SCHOOL POLICE ARE PERMANENTLY ASSIGNED to many middle and high school campuses, and their sheer presence may partly explain the frequency of student referrals to law enforcement.

Los Angeles’ school police department is the nation’s largest, with more than 400 uniformed officers. Their numbers haven’t been reduced, despite recent pushback by students and activist groups that oppose police on campus, and which seek to eliminate daily searches of randomly selected students and their belongings (which are conducted by school officials, often with police standing by).

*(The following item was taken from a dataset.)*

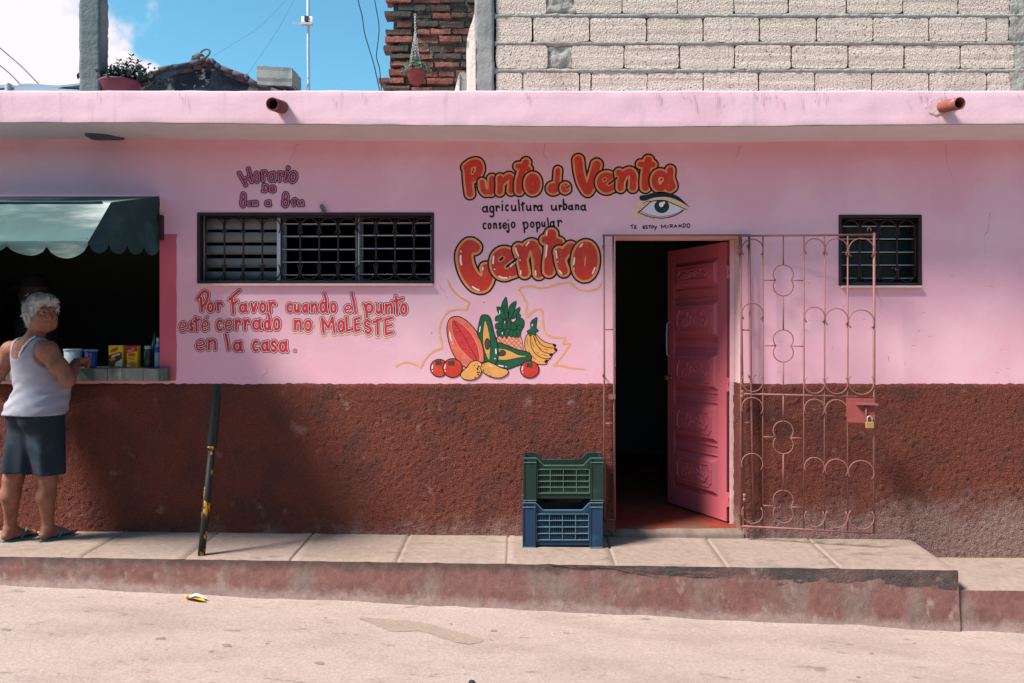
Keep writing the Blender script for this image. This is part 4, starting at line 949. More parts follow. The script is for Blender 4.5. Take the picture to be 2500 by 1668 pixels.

The police department is also a political player, with its unions endorsing school board candidates and officers, and making substantial contributions to school board races. Its 2018-19 budget was $57 million — more than four times that of the restorative justice allocation.

“I can feel their frustration,” said University of North Carolina, Chapel Hill professor Ayesha Hashim of L.A. teachers who may feel there are a lack of options for effective discipline. Hashim authored a 2018 study of LAUSD’s effort to combat school suspensions – which, she noted, “is difficult to do in a top-down manner.”

The 2017 CADRE report, which analyzed discipline data from more than 100 South L.A. schools, found that the district’s non-punitive approach to discipline, known as “school-wide positive behavior intervention and support,” of which restorative justice is a part, wasn’t adequately put into practice in the majority of South L.A. schools.

Meanwhile, activists say they will continue to campaign for a reduced police presence at L.A. schools –- especially now that they say they have the ear of Jackie Goldberg, who supports the elimination of random searches on campus.

Note: For this story Capital & Main used California Department of Education data to determine school suspension rankings, and U.S. Department of Education Office of Civil Rights figures for the number of suspensions.